I could cover up the bruises on my shoulders with clothes. People rarely saw them. And I tried, too, to cover up the immense feelings of sadness I felt on the inside. But that wasn't as easy ...

Eventually, I began to feel it -- the overwhelming sense that something was going to give.

I was starting to lose my mind, and I knew it.

I knew it because I began to think things that were completely irrational.

I began to wonder if perhaps God had wanted me to never parent.

I began to wonder if my son was challenged because I was a bad person.

I began to wonder if things were so hopeless that I would be better off just .... giving .... up.

Thank God, or good fortune, or the moral direction I received from my parents, or all of the above, but ..... somehow, I maintained just enough sanity to question the rationality of my thoughts.

And I started taking steps, baby steps though they were, to reverse my thoughts.

It was a long process.
And it isn't as if you are ever just done. When you have a child with such a severe disability that he most likely will always need your help -- just to get by -- well, you can't ever live like a "typical" person. Your mental health has to take on a priority the likes of which many people never will be able to understand. You have to remind yourself to be calm, to live one day -- if not one hour -- at a time. And you have to come to realize that happiness is, to a very large extent, a choice.

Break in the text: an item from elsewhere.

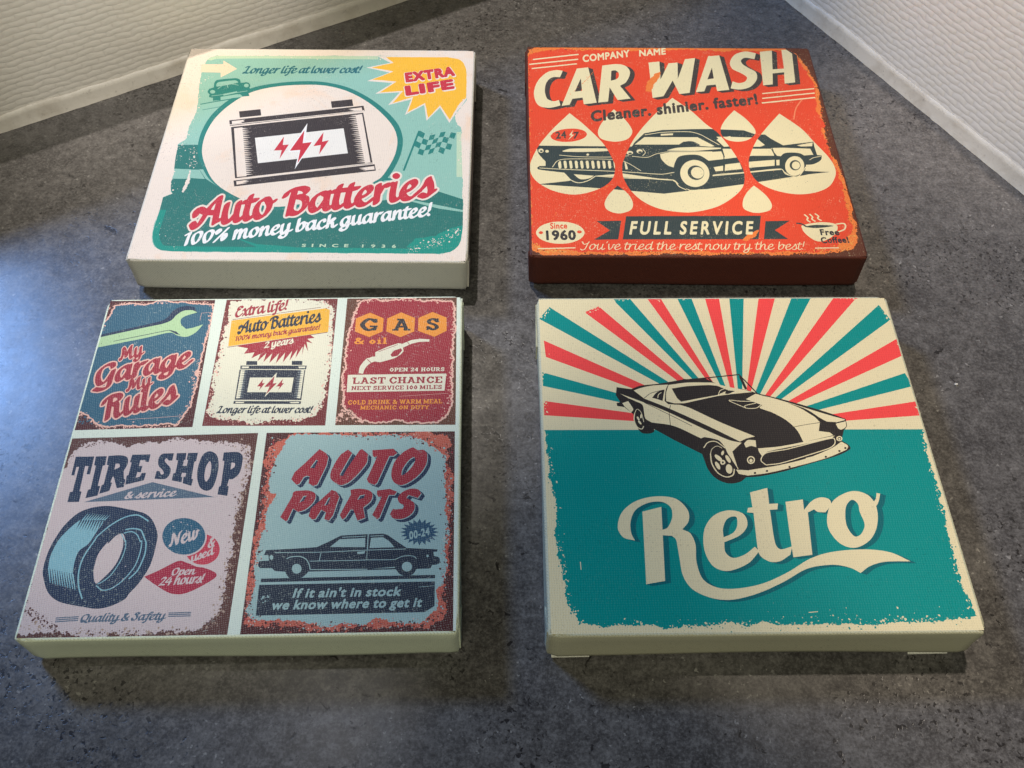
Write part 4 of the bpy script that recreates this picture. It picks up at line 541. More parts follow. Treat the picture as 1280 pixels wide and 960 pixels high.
CLIPS = {
 ('A', 'panel'): ['-1583,1825! -1688,1767 -1733,1635 -1735,1424! -1722,1217! -1678,875 -1657,632 -1684,359 -1689,119! -1767,4! -1752,-262 -1729,-454 -1714,-642! -1722,-678 -1696,-823 -1663,-893! -1766,-962! -1762,-1172 -1766,-1497 -1753,-1619 -1710,-1739 -1625,-1829 -1470,-1854! 1655,-1863! 1804,-1821 1897,-1693 1925,-1437! 1914,-956! 1852,279! 1839,376! 1788,434 1762,612! 1902,917! 1885,1517! 1804,1778 1592,1842! 648,1847!'],
 ('B', 'drops'): ['-1434,571! -1241,324 -1023,-23 -923,-305 -899,-458 -937,-662 -1070,-824 -1282,-930 -1471,-958 -1694,-893 -1879,-748 -1962,-586 -1968,-408 -1907,-199 -1835,-28 -1660,263', '-842,651! -732,491 -654,328 -630,196 -703,65 -864,12 -1037,63 -1080,179 -1042,326 -953,490', '-40,892! 180,633 350,364 487,188 623,-128 703,-394 724,-600 673,-815 525,-1001 317,-1157 85,-1241 -97,-1262 -370,-1212 -582,-1084 -734,-875 -807,-635 -802,-416 -769,-305 -660,-21 -511,255 -305,554', '761,642! 885,480 974,293 975,176 865,59 722,21 589,58 529,159 540,291 621,455', '1354,579! 1594,282 1709,35 1849,-263 1893,-457 1866,-621 1744,-810 1535,-917 1305,-939 1053,-866 884,-734 812,-572 807,-385 845,-240 971,45 1150,309', '-889,-796! -806,-889 -746,-993 -719,-1123 -764,-1232 -912,-1283 -1043,-1220 -1068,-1112 -1013,-969', '813,-788! 897,-894 957,-999 987,-1129 940,-1224 767,-1266 637,-1200 639,-1065 705,-921'],
 ('C', 'c1'): ['-2013,1998! -797,1994! -771,263! -2033,242!'],
 ('C', 'c2'): ['-668,1997! 585,1993! 594,261! -674,275!'],
 ('C', 'c3'): ['693,2005! 1933,2002! 1940,250! 696,263!'],
 ('C', 'c4'): ['-2003,142! -86,181! -89,-1974! -2000,-2008!'],
 ('C', 'c5'): ['1,180! 1935,170! 1946,-1973! 26,-1976!'],
}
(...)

It is a choice that requires work.

I constantly remind myself of all the things in this life that make me happy.

If it weren't for my son's disability, I would not take nearly as much time to reflect on these little joys.

Don't get me wrong--I would much rather my son go through life without obstacles. But I know that I would not appreciate my daughter's remarkable gifts as much as I do, if I did not know firsthand what a miracle they are. I would not appreciate the amazing friendship I have found in one of the most beautiful people to walk this Earth, if I didn't realize just how much I need it.

I still have my dark moments.
They have been much darker than I ever thought they would be because I suffered a loss that, to me, was even greater than the loss of my dreams for my son.

Talk about starting over....

But the one thing I know about life is that it doesn't change simply because you question your ability to handle it.

And when there are two children depending on you, you simply cannot give up.